Death Cab for Cutie’s album “we have the facts and we’re voting yes” will always remind me of late fall sophomore year, chilly afternoons, and riding my bike between the quad and seeyle. Back on track. So I considered staying around for break and even literally staying around for break as in Amman, to work on Arabic and maybe try and start an interning gig early so I’d be in the groove when second semester started. I think if I did that, come March I would be kicking myself for not taking a good break. SO, after a little bit of contemplation regarding a trip to London to chill out at Kika’s and just hang for the month, which I would have been equally thrilled to do, I decided to take the bait and get to India, because really, why not, and when else? London is always going to be close and cheap and little Kikabean will always be a Londoner. Leigh Ann and Lauren will be in India until May and India is not a one-week deal, so I’m going, and I could not be more psyched. I got to the embassy about an hour before it opened for visa applications because my dad leaves for work each morning at 7:45 and I really don’t need to leave until 8:15, but I don’t have a key so I’m effectively kicked out of the house first thing, so I just caught a cab over to first circle hoping there was maybe a coffee shop open or something interesting for me to do or a nice street to walk down and kill some time. The coffee shop didn’t happen. I’ve really gotten into coffee drinking since I’ve been here I think in an unconscious effort to counter-balance all of the Turkish coffee I drink—I used to be a shade over indifferent on the whole coffee thing, drinking it once in a great while and regularly only in summer when I opened at Nona’s (Green Mountain, and free for us), but I now officially love regular American coffee, no sugar, just cream.

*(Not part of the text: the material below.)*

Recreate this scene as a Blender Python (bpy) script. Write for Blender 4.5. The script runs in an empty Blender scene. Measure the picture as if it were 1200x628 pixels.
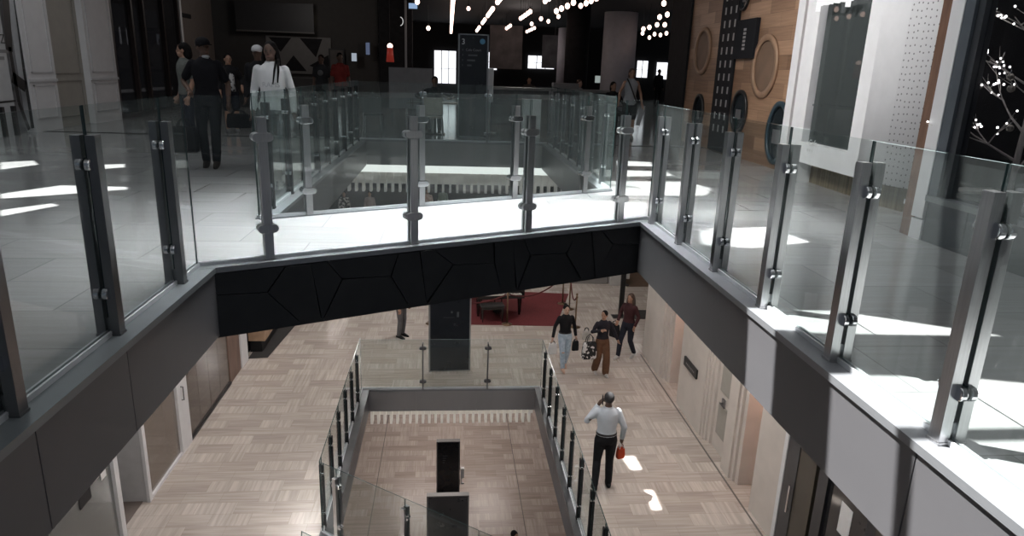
import bpy, bmesh, math, random
from mathutils import Vector, Matrix
random.seed(7)
C = bpy.context.scene.collection
PI = math.pi

# ------------------------------------------------------------------ camera model (fitted to the photograph's vanishing points)
F = 807.0; EYE = Vector((0, 0, 1.5))
def _axes():
    d = Vector((502-600, 3140-314, F)).normalized()
    y = Vector((526-600, 81-314, F)); y = (y - d*y.dot(d)).normalized()
    x = y.cross(d); x = -x if x.x < 0 else x
    return x, y, -d
_X, _Y, _Z = _axes()
def ray(px, py):
    c = Vector((px-600, py-314, F)); return Vector((_X.dot(c), _Y.dot(c), _Z.dot(c)))
def onz(px, py, z):
    w = ray(px, py); return EYE + w*((z-EYE.z)/w.z)
def onx(px, py, x):
    w = ray(px, py); return EYE + w*(x/w.x)
def ony(px, py, y):
    w = ray(px, py); return EYE + w*(y/w.y)

cam = bpy.data.cameras.new('camera'); co = bpy.data.objects.new('camera', cam); C.objects.link(co)
right = Vector((_X.x, _Y.x, _Z.x)); down = Vector((_X.y, _Y.y, _Z.y)); fwd = Vector((_X.z, _Y.z, _Z.z))
mm = Matrix((right, -down, -fwd)).transposed().to_4x4(); mm.translation = EYE
co.matrix_world = mm
cam.sensor_width = 36; cam.lens = F/1200*36; cam.clip_start = .05; cam.clip_end = 200
bpy.context.scene.camera = co

# ------------------------------------------------------------------ materials
_mats = {}
def _nt(name):
    m = bpy.data.materials.new(name); m.use_nodes = True
    nt = m.node_tree; nt.nodes.clear()
    out = nt.nodes.new('ShaderNodeOutputMaterial')
    return m, nt, out
def mat(name, col, rough=.5, metal=0, vary=.06, scale=6, emit=0, spec=.5, stretch=None):
    if name in _mats: return _mats[name]
    m, nt, out = _nt(name)
    b = nt.nodes.new('ShaderNodeBsdfPrincipled'); nt.links.new(b.outputs[0], out.inputs[0])
    tc = nt.nodes.new('ShaderNodeTexCoord'); n = nt.nodes.new('ShaderNodeTexNoise'); n.inputs['Scale'].default_value = scale
    n.inputs['Detail'].default_value = 4
    if stretch:
        mp = nt.nodes.new('ShaderNodeMapping'); mp.inputs['Scale'].default_value = stretch
        nt.links.new(tc.outputs['Object'], mp.inputs[0]); nt.links.new(mp.outputs[0], n.inputs['Vector'])
    else: nt.links.new(tc.outputs['Object'], n.inputs['Vector'])
    r = nt.nodes.new('ShaderNodeValToRGB')
    r.color_ramp.elements[0].position = .3; r.color_ramp.elements[1].position = .7
    r.color_ramp.elements[0].color = tuple(max(0, c*(1-vary)) for c in col)+(1,)
    r.color_ramp.elements[1].color = tuple(min(1, c*(1+vary)) for c in col)+(1,)
    nt.links.new(n.outputs['Fac'], r.inputs[0]); nt.links.new(r.outputs[0], b.inputs['Base Color'])
    b.inputs['Roughness'].default_value = rough; b.inputs['Metallic'].default_value = metal
    b.inputs['Specular IOR Level'].default_value = spec
    if emit:
        nt.links.new(r.outputs[0], b.inputs['Emission Color']); b.inputs['Emission Strength'].default_value = emit
    _mats[name] = m; return m
def glass(name, tint, refl=1.0, haze=(0, 0, 0), hz=0.0):
    if name in _mats: return _mats[name]
    m, nt, out = _nt(name)
    t = nt.nodes.new('ShaderNodeBsdfTransparent'); t.inputs[0].default_value = tint+(1,)
    g = nt.nodes.new('ShaderNodeBsdfGlossy'); g.inputs['Roughness'].default_value = .02
    fr = nt.nodes.new('ShaderNodeLayerWeight'); fr.inputs['Blend'].default_value = .5
    pw = nt.nodes.new('ShaderNodeMath'); pw.operation = 'POWER'; pw.inputs[1].default_value = 5
    nt.links.new(fr.outputs['Facing'], pw.inputs[0])
    ml = nt.nodes.new('ShaderNodeMath'); ml.operation = 'MULTIPLY_ADD'; ml.inputs[1].default_value = .6*refl; ml.inputs[2].default_value = .03*refl
    nt.links.new(pw.outputs[0], ml.inputs[0])
    mx = nt.nodes.new('ShaderNodeMixShader')
    nt.links.new(ml.outputs[0], mx.inputs[0]); nt.links.new(t.outputs[0], mx.inputs[1]); nt.links.new(g.outputs[0], mx.inputs[2])
    last = mx
    if hz:
        d = nt.nodes.new('ShaderNodeBsdfDiffuse'); d.inputs[0].default_value = haze+(1,)
        m2 = nt.nodes.new('ShaderNodeMixShader'); m2.inputs[0].default_value = hz
        nt.links.new(mx.outputs[0], m2.inputs[1]); nt.links.new(d.outputs[0], m2.inputs[2]); last = m2
    nt.links.new(last.outputs[0], out.inputs[0])
    _mats[name] = m; return m
def emis(name, col, s):
    if name in _mats: return _mats[name]
    m, nt, out = _nt(name); e = nt.nodes.new('ShaderNodeEmission'); e.inputs[0].default_value = col+(1,); e.inputs[1].default_value = s
    nt.links.new(e.outputs[0], out.inputs[0]); _mats[name] = m; return m

def tile_mat(name, base, dark, light, bw, bh, rough, mortar, msize=.004, streak=True, basket=False, bump=0):
    """stone floor: bricks of differing tone, thin joints, streaks whose direction alternates block by block when basket"""
    m, nt, out = _nt(name); N = nt.nodes.new; L = nt.links.new
    b = N('ShaderNodeBsdfPrincipled'); L(b.outputs[0], out.inputs[0]); b.inputs['Roughness'].default_value = rough
    tc = N('ShaderNodeTexCoord')
    br = N('ShaderNodeTexBrick'); br.inputs['Scale'].default_value = 1; br.inputs['Brick Width'].default_value = bw; br.inputs['Row Height'].default_value = bh
    br.inputs['Mortar Size'].default_value = msize; br.inputs['Bias'].default_value = 0
    br.inputs['Color1'].default_value = dark+(1,); br.inputs['Color2'].default_value = light+(1,); br.inputs['Mortar'].default_value = mortar+(1,)
    L(tc.outputs['Object'], br.inputs['Vector'])
    col = br.outputs['Color']
    if streak:
        def st(sc):
            mp = N('ShaderNodeMapping'); mp.inputs['Scale'].default_value = sc; L(tc.outputs['Object'], mp.inputs[0])
            n = N('ShaderNodeTexNoise'); n.inputs['Scale'].default_value = 1; n.inputs['Detail'].default_value = 5; L(mp.outputs[0], n.inputs['Vector'])
            return n.outputs['Fac']
        a = st((1.2, 22, 1)); fac = a
        if basket:
            c2 = st((22, 1.2, 1))
            ck = N('ShaderNodeTexBrick'); ck.inputs['Scale'].default_value = 1; ck.inputs['Brick Width'].default_value = bw; ck.inputs['Row Height'].default_value = bh
            ck.inputs['Mortar Size'].default_value = 0; ck.inputs['Color1'].default_value = (0, 0, 0, 1); ck.inputs['Color2'].default_value = (1, 1, 1, 1)
            L(tc.outputs['Object'], ck.inputs['Vector'])
            gt = N('ShaderNodeMath'); gt.operation = 'GREATER_THAN'; gt.inputs[1].default_value = .5; L(ck.outputs['Color'], gt.inputs[0])
            mx = N('ShaderNodeMix'); mx.data_type = 'FLOAT'; L(gt.outputs[0], mx.inputs[0]); L(a, mx.inputs[2]); L(c2, mx.inputs[3]); fac = mx.outputs[0]
        rp = N('ShaderNodeValToRGB'); rp.color_ramp.elements[0].position = .35; rp.color_ramp.elements[1].position = .68
        k = .76 if basket else .9
        rp.color_ramp.elements[0].color = (k, k*.985, k*.97, 1); rp.color_ramp.elements[1].color = (1.0, 1.0, 1.0, 1); L(fac, rp.inputs[0])
        mu = N('ShaderNodeMix'); mu.data_type = 'RGBA'; mu.blend_type = 'MULTIPLY'; mu.inputs[0].default_value = 1
        L(col, mu.inputs[6]); L(rp.outputs[0], mu.inputs[7]); col = mu.outputs[2]
    L(col, b.inputs['Base Color'])
    _mats[name] = m; return m
def plank_mat(name, c1, c2, bw, bh, rough=.45, rot=(PI/2, 0, PI/2)):
    m, nt, out = _nt(name); N = nt.nodes.new; L = nt.links.new
    b = N('ShaderNodeBsdfPrincipled'); L(b.outputs[0], out.inputs[0]); b.inputs['Roughness'].default_value = rough
    tc = N('ShaderNodeTexCoord'); sp = N('ShaderNodeSeparateXYZ'); cb = N('ShaderNodeCombineXYZ'); L(tc.outputs['Object'], sp.inputs[0])
    L(sp.outputs['Y'], cb.inputs['X']); L(sp.outputs['Z'], cb.inputs['Y'])
    br = N('ShaderNodeTexBrick'); br.inputs['Scale'].default_value = 1; br.inputs['Brick Width'].default_value = bw; br.inputs['Row Height'].default_value = bh
    br.inputs['Mortar Size'].default_value = .002; br.inputs['Color1'].default_value = c1+(1,); br.inputs['Color2'].default_value = c2+(1,); br.inputs['Mortar'].default_value = tuple(c*.5 for c in c1)+(1,)
    L(cb.outputs[0], br.inputs['Vector'])
    mp = N('ShaderNodeMapping'); mp.inputs['Scale'].default_value = (1.5, 30, 1); L(cb.outputs[0], mp.inputs[0])
    n = N('ShaderNodeTexNoise'); n.inputs['Scale'].default_value = 1; n.inputs['Detail'].default_value = 5; L(mp.outputs[0], n.inputs['Vector'])
    rp = N('ShaderNodeValToRGB'); rp.color_ramp.elements[0].position = .3; rp.color_ramp.elements[0].color = (.72, .7, .68, 1); rp.color_ramp.elements[1].position = .7; L(n.outputs['Fac'], rp.inputs[0])
    mu = N('ShaderNodeMix'); mu.data_type = 'RGBA'; mu.blend_type = 'MULTIPLY'; mu.inputs[0].default_value = 1; L(br.outputs['Color'], mu.inputs[6]); L(rp.outputs[0], mu.inputs[7])
    L(mu.outputs[2], b.inputs['Base Color']); _mats[name] = m; return m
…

Across from the embassy was a church, St. Joe’s, so I went over and tried the middle door and then the right door, and finally the left door was open. There were about 5 Jordanian nuns and maybe five regular people inside and mass had started probably five or ten minutes before I walked in. I took communion and just soaked it in; it was the first time I’ve been to mass in Arabic since I’ve been here. I’ve been going to one or two English masses each week, one on Fridays at noon at the church in my neighborhood where I am the only non-Filipino every week, and the place is packed. The other mass is on Sundays at 6 in the neighborhood next-door, Jebel Hussein, and that one is mostly Sri Lankans and Filipino housekeepers.

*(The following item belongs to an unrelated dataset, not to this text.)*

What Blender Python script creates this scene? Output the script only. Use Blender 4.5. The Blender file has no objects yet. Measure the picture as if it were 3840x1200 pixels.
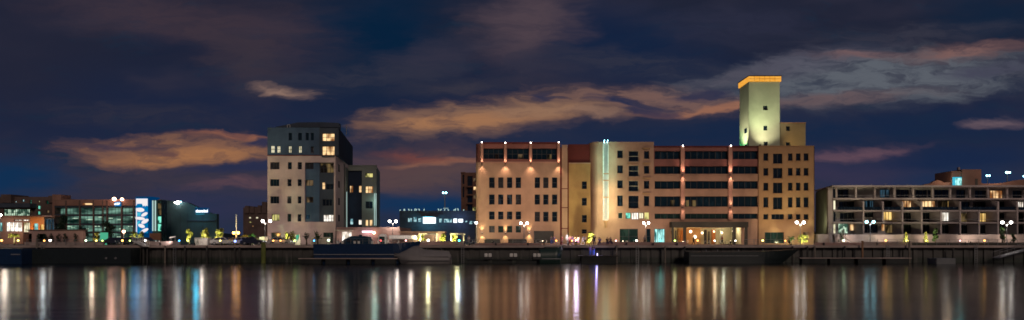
import bpy, bmesh, math, random
from mathutils import Vector, Matrix
R = math.radians
rnd = random.Random(7)
sc = bpy.context.scene
col = sc.collection
# ---- measuring helpers: the photograph was surveyed with a level 75 degree lens 4.25 m above the water
F, H, GZ = 2500.0, 4.25, 3.07
def X(px, Y): return (px - 1920) * Y / F
def Z(py, Y): return H + (895 - py) * Y / F
def lin(c):
    return tuple(((v / 255 + .055) / 1.055) ** 2.4 if v > 10 else v / 255 / 12.92 for v in c)
# ---------------------------------------------------------------- materials
MATS = {}
def newmat(name):
    m = bpy.data.materials.new(name); m.use_nodes = True
    nt = m.node_tree; nt.nodes.clear()
    out = nt.nodes.new('ShaderNodeOutputMaterial')
    return m, nt, out
def node(nt, t, **kw):
    n = nt.nodes.new(t)
    for k, v in kw.items():
        if k.startswith('i_'): n.inputs[k[2:]].default_value = v
        else: setattr(n, k, v)
    return n
def mixc(nt, a, b, fac, mode='MIX'):
    n = nt.nodes.new('ShaderNodeMix'); n.data_type = 'RGBA'; n.blend_type = mode
    for sock, v in ((n.inputs[6], a), (n.inputs[7], b), (n.inputs[0], fac)):
        if isinstance(v, bpy.types.NodeSocket): nt.links.new(v, sock)
        elif isinstance(v, (int, float)): sock.default_value = v
        else: sock.default_value = (*v[:3], 1)
    return n.outputs[2]
def mathn(nt, op, a, b=None, c=None):
    n = nt.nodes.new('ShaderNodeMath'); n.operation = op
    for i, v in enumerate((a, b, c)):
        if v is None: continue
        if isinstance(v, bpy.types.NodeSocket): nt.links.new(v, n.inputs[i])
        else: n.inputs[i].default_value = v
    return n.outputs[0]
def maprange(nt, v, a, b, c=0., d=1., smooth=True):
    n = nt.nodes.new('ShaderNodeMapRange')
    n.interpolation_type = 'SMOOTHSTEP' if smooth else 'LINEAR'
    nt.links.new(v, n.inputs[0])
    for i, x in enumerate((a, b, c, d)): n.inputs[1 + i].default_value = x
    return n.outputs[0]
def coords(nt, scale=(1, 1, 1), kind='Object', loc=(0, 0, 0)):
    t = nt.nodes.new('ShaderNodeTexCoord')
    m = nt.nodes.new('ShaderNodeMapping'); m.inputs['Scale'].default_value = scale; m.inputs['Location'].default_value = loc
    nt.links.new(t.outputs[kind], m.inputs[0]); return m.outputs[0]
def noise(nt, vec, scale, detail=3, rough=.55):
    n = node(nt, 'ShaderNodeTexNoise', i_Scale=scale, i_Detail=detail, i_Roughness=rough)
    nt.links.new(vec, n.inputs['Vector']); return n
def plaster(name, c, rough=.85, stain=.35, bump=.25, band=0.0, spec=.25):
    """weathered render / concrete / brickwork: broad blotches, rain streaks and fine grain"""
    m, nt, out = newmat(name)
    b = node(nt, 'ShaderNodeBsdfPrincipled', i_Roughness=rough); b.inputs['Specular IOR Level'].default_value = spec
    n1 = noise(nt, coords(nt), .22, 4)
    n2 = noise(nt, coords(nt, (1.6, 1.6, .12)), 1.0, 4)
    n3 = noise(nt, coords(nt), 6.0, 4)
    dark = tuple(v * (1 - stain) for v in c); lite = tuple(min(1, v * (1 + stain * .35)) for v in c)
    c1 = mixc(nt, dark, lite, maprange(nt, n1.outputs[0], .3, .72))
    c2 = mixc(nt, c1, tuple(v * .62 for v in c), mathn(nt, 'MULTIPLY', maprange(nt, n2.outputs[0], .52, .8), stain))
    c3 = mixc(nt, c2, tuple(v * .7 for v in c), mathn(nt, 'MULTIPLY', maprange(nt, n3.outputs[0], .45, .8), .45))
    nt.links.new(c3, b.inputs['Base Color'])
    if bump:
        bp = node(nt, 'ShaderNodeBump', i_Strength=bump, i_Distance=.03)
        nt.links.new(n3.outputs[0], bp.inputs['Height']); nt.links.new(bp.outputs[0], b.inputs['Normal'])
    nt.links.new(b.outputs[0], out.inputs[0]); return m
def paint(name, c, rough=.5, metal=0.0, vary=.25):
    m, nt, out = newmat(name)
    b = node(nt, 'ShaderNodeBsdfPrincipled', i_Roughness=rough, i_Metallic=metal)
    n1 = noise(nt, coords(nt), 3.0, 4)
    nt.links.new(mixc(nt, tuple(v * (1 - vary) for v in c), c, maprange(nt, n1.outputs[0], .3, .65)), b.inputs['Base Color'])
    nt.links.new(b.outputs[0], out.inputs[0]); return m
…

This morning was the most intense for me though; I find that sometimes when I go to church alone I get a little bit sentimental and emotional, maybe because it reminds me of being a kid and going to mass with my family in Dublin or the cathedrals and churches we visited on trips, or maybe just because of the sheer beauty of faith and consistency and the comfort of ritual. The first time I went to mass here I got a little tinge of whatever it is, and before that I remember going to noon mass one day at smith at St. Mary’s and tearing up a little, and then today I just kind of lost it. At the end of mass I just started thinking about a lot of different things at once that I have been thinking about individually off and on since I’ve been here and some even before, mostly about getting older and time passing and just knowing it, and being in the church just added to the feeling and I couldn’t really help it. After I pulled it together I prayed like I haven’t ever before and it was good, when I stood up to leave it was like a big sigh. It was a good day. It would have been a good day if that was all I did.